Under Armour Opens NYC Pop-Up Store

Under Armour is popping up in New York City. The Baltimore-based performance apparel and footwear company opened its first-ever pop-up store on Saturday (Dec. 5), in time for the holidays, and to preview the Winter Olympics.

The store, located at 3 West 57th Street, will be displaying several of the uniforms for the U.S. team members competing in the Vancouver 2010 Olympics. These include the USA Freestyle Ski team and USA Bobsled team, which are sponsored by Under Armour.

“Our brand mission is to make all athletes better and providing our country’s finest athletes with uniquely designed, state-of-the-art uniforms that push the boundaries of innovation brings immeasurable value,” said Nathan Shriver, Under Armour’s art director-interactive. ”Debuting these uniforms at the 2010 Olympics in front of the world is a huge step in Under Armour’s growth as a global brand.”

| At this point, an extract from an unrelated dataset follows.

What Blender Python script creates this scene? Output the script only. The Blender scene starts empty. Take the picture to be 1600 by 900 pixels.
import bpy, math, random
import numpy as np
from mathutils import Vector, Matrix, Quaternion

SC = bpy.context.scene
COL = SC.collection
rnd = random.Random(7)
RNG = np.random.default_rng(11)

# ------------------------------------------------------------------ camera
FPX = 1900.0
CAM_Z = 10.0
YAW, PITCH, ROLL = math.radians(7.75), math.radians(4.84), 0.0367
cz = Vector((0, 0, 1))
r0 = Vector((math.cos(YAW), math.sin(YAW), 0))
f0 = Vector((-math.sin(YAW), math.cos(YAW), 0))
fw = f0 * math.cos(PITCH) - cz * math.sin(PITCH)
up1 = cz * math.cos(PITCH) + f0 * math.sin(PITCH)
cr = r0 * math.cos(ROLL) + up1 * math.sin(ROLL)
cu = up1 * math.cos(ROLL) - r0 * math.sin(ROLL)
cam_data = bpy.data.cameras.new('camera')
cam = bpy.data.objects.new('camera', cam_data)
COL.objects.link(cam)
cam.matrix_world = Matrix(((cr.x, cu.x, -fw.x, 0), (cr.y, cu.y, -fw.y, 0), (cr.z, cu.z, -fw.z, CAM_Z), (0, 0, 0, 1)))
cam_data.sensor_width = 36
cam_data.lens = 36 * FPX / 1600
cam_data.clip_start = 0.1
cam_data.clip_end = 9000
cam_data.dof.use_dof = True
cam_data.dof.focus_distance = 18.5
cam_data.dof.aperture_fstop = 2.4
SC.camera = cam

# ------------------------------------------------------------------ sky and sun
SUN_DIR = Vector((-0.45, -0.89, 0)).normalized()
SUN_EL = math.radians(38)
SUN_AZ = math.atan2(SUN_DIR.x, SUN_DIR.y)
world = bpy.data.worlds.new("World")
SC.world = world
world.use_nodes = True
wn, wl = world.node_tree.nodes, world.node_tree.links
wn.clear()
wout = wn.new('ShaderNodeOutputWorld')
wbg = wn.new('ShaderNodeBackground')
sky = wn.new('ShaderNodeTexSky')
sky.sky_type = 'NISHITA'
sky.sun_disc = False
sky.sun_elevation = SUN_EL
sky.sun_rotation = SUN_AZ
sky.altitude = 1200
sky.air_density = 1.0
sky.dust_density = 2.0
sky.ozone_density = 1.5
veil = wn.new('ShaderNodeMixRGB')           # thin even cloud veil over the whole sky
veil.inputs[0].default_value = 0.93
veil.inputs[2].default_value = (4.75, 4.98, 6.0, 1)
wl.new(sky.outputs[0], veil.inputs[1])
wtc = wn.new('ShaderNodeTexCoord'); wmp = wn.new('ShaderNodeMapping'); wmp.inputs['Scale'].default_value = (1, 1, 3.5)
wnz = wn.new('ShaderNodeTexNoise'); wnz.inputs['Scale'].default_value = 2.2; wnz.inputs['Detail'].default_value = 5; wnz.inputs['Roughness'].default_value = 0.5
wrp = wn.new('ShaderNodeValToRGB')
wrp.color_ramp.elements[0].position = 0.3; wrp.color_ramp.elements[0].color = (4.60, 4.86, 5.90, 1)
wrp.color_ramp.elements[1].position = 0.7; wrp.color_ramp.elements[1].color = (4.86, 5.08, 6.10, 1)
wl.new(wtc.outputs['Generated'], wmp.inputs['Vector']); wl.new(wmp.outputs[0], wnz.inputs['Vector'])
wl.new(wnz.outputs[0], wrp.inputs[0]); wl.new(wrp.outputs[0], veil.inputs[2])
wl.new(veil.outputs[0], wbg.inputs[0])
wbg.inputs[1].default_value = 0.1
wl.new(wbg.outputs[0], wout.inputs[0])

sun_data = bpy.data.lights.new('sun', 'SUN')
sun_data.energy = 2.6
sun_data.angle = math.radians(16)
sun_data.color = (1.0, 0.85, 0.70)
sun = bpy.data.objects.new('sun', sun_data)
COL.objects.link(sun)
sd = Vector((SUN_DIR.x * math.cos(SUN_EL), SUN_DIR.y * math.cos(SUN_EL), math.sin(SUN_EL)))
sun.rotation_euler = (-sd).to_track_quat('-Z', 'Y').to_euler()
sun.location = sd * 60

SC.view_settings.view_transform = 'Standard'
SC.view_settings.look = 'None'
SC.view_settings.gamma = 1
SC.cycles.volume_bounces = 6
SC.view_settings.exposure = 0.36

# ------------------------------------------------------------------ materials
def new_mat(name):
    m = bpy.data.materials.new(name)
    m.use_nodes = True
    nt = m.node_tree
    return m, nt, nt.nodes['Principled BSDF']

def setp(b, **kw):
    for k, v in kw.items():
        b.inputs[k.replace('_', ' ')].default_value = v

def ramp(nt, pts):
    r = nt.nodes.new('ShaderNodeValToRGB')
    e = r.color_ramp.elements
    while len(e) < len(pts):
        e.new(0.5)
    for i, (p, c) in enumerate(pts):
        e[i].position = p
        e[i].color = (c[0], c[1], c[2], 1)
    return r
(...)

Spanning more than 3,300 feet, the store showcases a range of the company’s athletic apparel and accessories—from its ColdGear Socks for less than $10, to Men’s Riff Jackets for $549.99. They will also be promoting the company’s Eco Waffle T’s and Catalyst T’s, made from recycled water bottles.

Under Armour has four full retail stores in Washington, D.C., Annapolis, as well as 35 factory outlets throughout the country.

The NYC pop-up store is designed to help educate consumers on how to shop Under Armour’s often-technical products and gives background on the brand, such as athlete stories about NBA star Brandon Jennings, Olympian Lindsey Vonn and MMA fighter Georges St. Pierre. Under Armour also highlights its key innovations, including the first Under Armour compression T on display in the company’s “timeline museum.”

“The goal is to attract more athletes to the brand in the heart of NYC retail, and leave those athletes with the message that UA is the highly technical, innovative brand that makes all athletes better,” said Shriver.

Under Armour spent $22 million on advertising in 2008, and $13 million over the first three quarters of 2009, per Nielsen.